AVAILABLE DATA
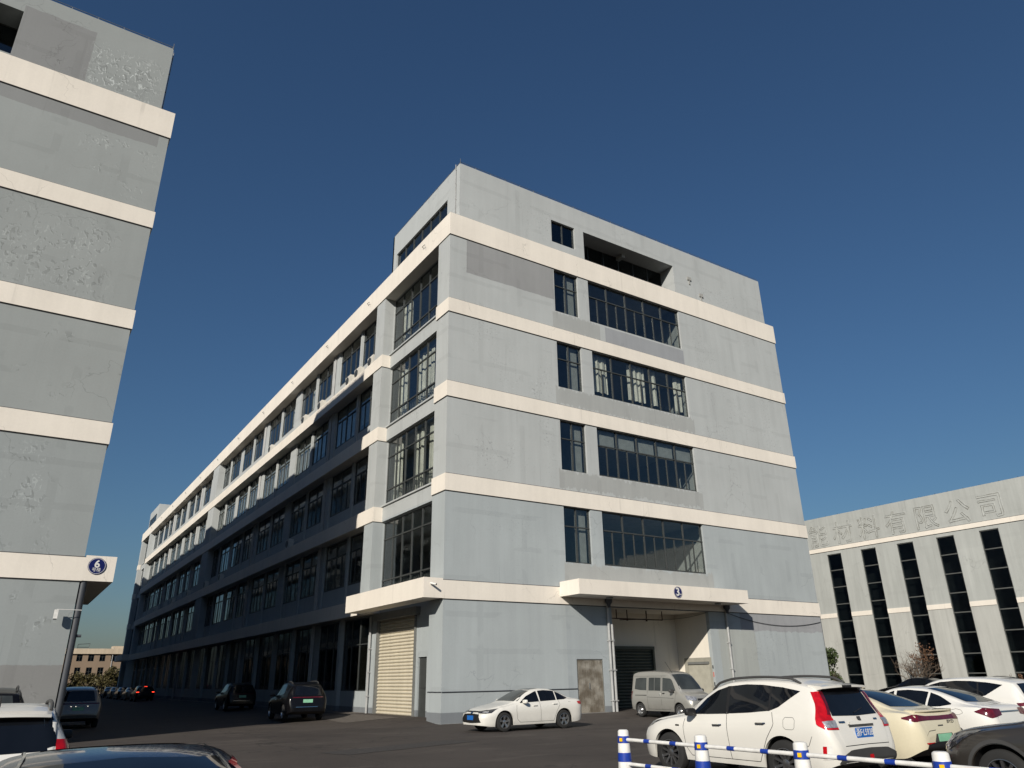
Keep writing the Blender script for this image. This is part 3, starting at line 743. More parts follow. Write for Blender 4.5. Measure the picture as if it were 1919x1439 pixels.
loading_bay()

# rain pipe and downpipe on the corner of building 6
mb = MB(); mb.tube([(-13.18, 0.10, 0.0), (-13.18, 0.10, 4.78)], 0.11, 10); mb.tube([(-13.1, 0.1, 3.1), (-12.95, 0.1, 3.1)], 0.05, 6)
add('rain_pipe', mb, M['pvc_dk'], B6, 40)

# number signs
def number_sign(x, y, z, r, num, label, small=True):
    e = empty('number_sign', (x, y, z), label, 'sign')
    mb = MB(); mb.lathe([(r*0.985, 0.012), (r, 0.0), (r, -0.012)], (x, y, z), 40, 'y'); add('disc', mb, M['navy'], e, 40)
    mb = MB(); n = 48
    for k in range(n):
        t0, t1 = 2*math.pi*k/n, 2*math.pi*(k+1)/n
        mb.quad(*[(x+rr*math.cos(t), y-0.0125, z+rr*math.sin(t)) for rr, t in ((r*0.90, t0), (r*0.94, t0), (r*0.94, t1), (r*0.90, t1))])
    add('rim_line', mb, M['white'], e)
    if small:
        place_text('numeral', num, r*1.25, M['white'], e, (x, y-0.014, z+r*0.20), (1, 0, 0), (0, 0, 1), 0.002, bold=0.008)
        place_text('lettering', '号楼', r*0.50, M['white'], e, (x, y-0.014, z-r*0.48), (1, 0, 0), (0, 0, 1), 0.002)
    else:
        place_text('numeral', num, r*1.95, M['white'], e, (x-r*0.08, y-0.014, z+r*0.0), (1, 0, 0), (0, 0, 1), 0.002, bold=0.012)
        place_text('lettering', '号楼', r*0.26, M['white'], e, (x+r*0.58, y-0.014, z-r*0.38), (1, 0, 0), (0, 0, 1), 0.002)
number_sign(12.17, -1.51, 5.43, 0.27, '3', 'round navy sign with a white 3 on the canopy fascia', False)
number_sign(-12.90, -0.065, 5.27, 0.265, '6', 'round navy sign with a white 6 at the end of the left building\'s band')
# round sign on the far canopy
e = empty('number_sign', (-0.96, 100.2, 5.2), 'small dark round sign on the far end of the lane canopy', 'sign')
mb = MB(); mb.lathe([(0.33, 0.0), (0.33, -0.02)], (-0.955, 100.2, 5.2), 24, 'x'); add('disc', mb, M['navy'], e)

# cameras and lamp
e = empty('security_camera', (-0.63, -0.06, 5.3), 'small white bullet camera on the cream band at the building corner', 'camera')
mb = MB(); mb.tube([(-0.63, -0.051, 5.34), (-0.63, -0.14, 5.34)], 0.025, 8); add('bracket', mb, M['white'], e)
mb = MB(); mb.tube([(-0.66, -0.10, 5.36), (-0.52, -0.34, 5.29)], 0.045, 10); add('body', mb, M['white'], e, 40)
mb = MB(); mb.tube([(-0.522, -0.337, 5.291), (-0.515, -0.35, 5.288)], 0.036, 10); add('lens', mb, M['black'], e)
e = empty('wall_lamp', (-13.75, -0.25, 3.6), 'white box lamp on an arm from the left building\'s corner pipe', 'lamp')
mb = MB(); mb.tube([(-13.1, -0.02, 3.86), (-13.1, -0.22, 3.86), (-13.78, -0.28, 3.86)], 0.012, 6); add('arm', mb, M['white'], e)
mb = MB(); mb.box(-13.84, -13.73, -0.34, -0.22, 3.58, 3.85); add('housing', mb, M['white'], e)
mb = MB(); mb.box(-13.83, -13.74, -0.33, -0.23, 3.55, 3.58); add('lamp_glass', mb, M['frame'], e)
e = empty('paper_notice', (-13.55, -0.01, 0.9), 'pale rectangular notice panel low on the left building wall', 'notice')
mb = MB(); mb.box(-13.95, -13.48, -0.02, -0.002, 0.35, 1.15); add('panel', mb, plain('faded_notice_paper', (0.42, 0.41, 0.40), 0.7), e)

# air-conditioner units on the ledges
AC = {}
def ac_unit(y, z, label):
    e = empty('air_conditioner', (0.22, y, z), label, 'air conditioner', 'outdoor units on the ledges of the centre building')
    if not AC:
        m = MB(); m.box(-0.16, 0.16, -0.42, 0.42, 0.06, 0.66); AC['c'] = m.mesh('casing'); AC['c'].materials.append(M['offwhite'])
        m = MB(); m.lathe([(0.25, -0.163), (0.25, -0.185), (0.20, -0.19)], (0, 0.1, 0.36), 20, 'x'); AC['g'] = m.mesh('fan_grille'); AC['g'].materials.append(M['frame'])
        m = MB(); m.box(-0.18, 0.18, -0.38, -0.33, 0.0, 0.06); m.box(-0.18, 0.18, 0.33, 0.38, 0.0, 0.06); AC['b'] = m.mesh('bracket'); AC['b'].materials.append(M['frame'])
        m = MB(); m.tube([(0.1, -0.43, 0.3), (0.1, -0.5, 0.34), (0.2, -0.52, 0.5), (0.37, -0.52, 0.55)], 0.02, 6); AC['p'] = m.mesh('hose'); AC['p'].materials.append(M['offwhite'])
    for k, nm in (('c', 'casing'), ('g', 'fan_grille'), ('b', 'bracket'), ('p', 'hose')):
        o = bpy.data.objects.new(nm, AC[k]); COL.objects.link(o); o.parent = e
ords = ['nearest', 'second nearest', 'third nearest', 'fourth nearest', 'fifth nearest', 'sixth nearest']
for i, y in enumerate((10.0, 12.1, 13.6, 18.9, 22.4, 30.9)):
    ac_unit(y, 19.02, 'sunlit outdoor unit on the fourth floor ledge, %s to the corner' % ords[i])
for i, (y, nm) in enumerate(((23.3, 'nearest'), (43.4, 'second nearest'), (49.6, 'third nearest'), (58.0, 'fourth nearest'), (67.0, 'fifth nearest'), (79.0, 'sixth nearest'))):
    ac_unit(y, 10.17, 'shaded outdoor unit on the second floor ledge, %s to the corner' % nm)

# ------------------------------------------------------------------ right-hand building with slot windows
def right_building():
    r = empty('slot_window_building', (40, 2, 0), 'stained grey building with tall slot windows and ghost lettering at the right', 'building')
    Mp = lambda u, d, z: (40+d, u, z)
    cs = [(-3.32-0.0+2.955*k, ) for k in range(-9, 12)]
    ops = []; cols = []
    for k in range(-9, 12):
        y0 = -4.52+2.985*k; ops.append((y0-0.04, y0+1.22, 0.2, 10.63)); cols.append((y0-0.04, y0+1.22))
    mb = MB(); wall_cells(mb, Mp, -34, 34, 0, 13.7, ops, 0.3); mb.box(40.001, 41, -34, 34, 13.5, 13.69); mb.box(40.4, 60, -33.9, 33.9, 13.0, 13.4)
    mb.box(40.3, 60, 33.6, 33.9, 0, 13); mb.box(40.3, 60, -33.9, -33.6, 0, 13); add('wall', mb, M['wallR'], r)
    mb = MB(); mb.box(39.95, 40.02, -34, 34, 10.89, 11.21); add('band', mb, M['cream'], r)
    for k in range(len(cols)-1):
        mb = MB(); mb.box(39.96, 40.02, cols[k][1], cols[k+1][0], 5.73, 6.06); add('band', mb, M['cream'], r)
    mb = MB(); mb.box(39.99, 40.02, -34, 34, 10.85, 10.888); mb.box(39.99, 40.02, -34, 34, 11.212, 11.24); add('joint_line', mb, M['groove'], r)
    dz = [0.2, 1.50, 2.75, 4.10, 5.42, 6.72, 8.03, 9.34, 10.62]
    for i, (y0, y1) in enumerate(cols):
        vis = 5 <= i <= 16
        w = window(r, Mp, y0, y1, 0.2, 10.62, 1, dz[1:-1], False, True, d=0.04, each=vis, mat=M['glass_dk'], fm=M['frame_mid'], bars=(0.05, 0.06))
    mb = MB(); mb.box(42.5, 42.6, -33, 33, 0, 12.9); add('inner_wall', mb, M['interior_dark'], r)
    # drips and weathered top edge
    mb = MB()
    for k in range(60): 
        y = -33+k*1.1+random.random()*0.5; mb.box(40.05, 40.07, y, y+0.02, 13.7, 13.78)
    add('roof_edge_pin', mb, M['frame'], r)
    ch = '能材料有限公司'
    gg = G('old_adhesive_outline'); gg.set(gg.mix(gg.ramp(gg.noise(gg.pos(), 1.6, 3, 0.6), 0.44, 0.60), (0.34, 0.352, 0.342), (0.22, 0.222, 0.205)), 0.9); ghost = gg.m
    for k, c in enumerate(ch):
        y = 9.15-k*2.27
        place_text('letter_outline', c, 1.85, ghost, r, (39.99, y, 12.08), (0, -1, 0), (0, 0, 1), outline=0.024)
right_building()

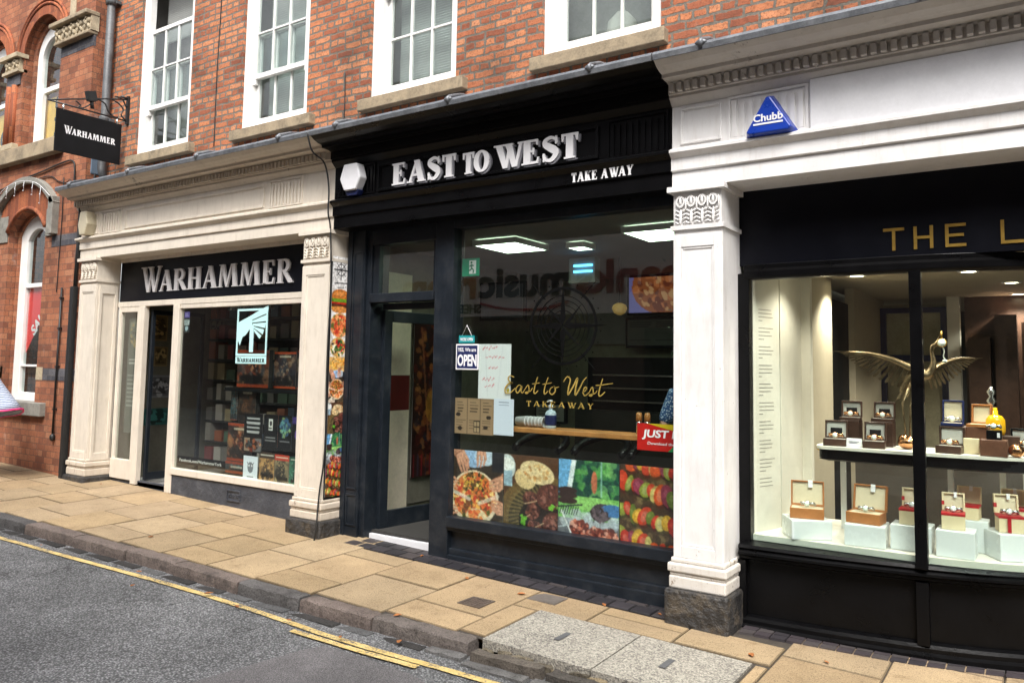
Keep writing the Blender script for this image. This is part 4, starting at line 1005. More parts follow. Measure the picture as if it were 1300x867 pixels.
# room behind
room(t, -5.9, -1.95, .36, 4.6, .04, 2.86, 'room_olive', 'room_ceiling')
m = MB(); m.box(-5.895, -5.86, .45, 1.32, .04, 1.12); m.box(-5.895, -5.86, .45, 1.32, 1.5, 2.6); m.build('wall_boarding', M('pale ash boarding', (.8, .72, .56), .6, .12, 3), t)
m = MB(); m.box(-5.895, -5.862, .45, 1.32, 1.125, 1.495); m.build('wall_band', M('dark red board', (.14, .012, .01), .5), t)
m = MB(); m.box(-5.4, -2.2, 4.5, 4.55, 1.95, 2.86); m.build('menu_bulkhead', 'room_grey', t)
m = MB(); m.box(-4.9, -2.4, 3.3, 3.6, .04, 1.1); m.build('counter', 'room_dark', t)
# decals on the pane
m = MB(); cx, cz, y = -3.29, 1.945, .2565
m.disc(cx, cz, .295, .318, y, .2595); m.disc(cx, cz, .243, .249, y, .2595); m.disc(cx, cz, .205, .211, y, .2595); m.disc(cx, cz, .165, .17, y, .2595); m.disc(cx, cz, .12, .128, y, .2595)
for k in range(8):
    a = k*math.pi/4; r_ = .335 if k % 2 == 0 else .25; 
    if k == 2: r_ = .41
    u = (math.sin(a), math.cos(a)); n_ = (u[1], -u[0]); q = .045 if k % 2 == 0 else .035
    b2 = (cx+.07*math.sin(a+math.pi/8)*1.0, cz+.07*math.cos(a+math.pi/8)); b3 = (cx+.07*math.sin(a-math.pi/8), cz+.07*math.cos(a-math.pi/8))
    m.prism([(cx, cz), b2, (cx+u[0]*r_, cz+u[1]*r_)], y-.0004*(k % 2), .2595)
    m.prism([(cx+.006*u[0], cz+.006*u[1]), (cx+u[0]*r_, cz+u[1]*r_), b3, ], y-.0008, .2592) if k % 2 == 0 else None
    if k % 2: m.box(cx+u[0]*.33-.09, cx+u[0]*.33+.09, y, .2595, cz+u[1]*.4-.003, cz+u[1]*.4+.003, rot=(0, -math.atan2(u[1], u[0]), 0))
for k in range(24):
    a = 2*math.pi*k/24+.13; m.disc(cx+.35*math.cos(a), cz+.35*math.sin(a), 0, .006, y, .2595, 8)
m.build('compass_decal', 'black_film', pane)
m = MB(); y = .2575; dp = .002
def scr(pts, w0, w1=None):
    c_ = [(p.x, p.y) for p in catmull([(a*1.0, q_*1.0, 0) for a, q_ in pts], 7)]; n_ = len(c_)
    ws = [w0+((w1 or w0)-w0)*math.sin(math.pi*i/(n_-1)) for i in range(n_)]
    ribbon(m, [(X0+a*K, Z0+(q_+.0*a)*K) for a, q_ in c_], [v*K for v in ws], y, dp)
X0, Z0, K = -3.86, 1.39, .137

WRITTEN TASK
Report only how many lines in the listing contain the string "More".

SOLUTION
2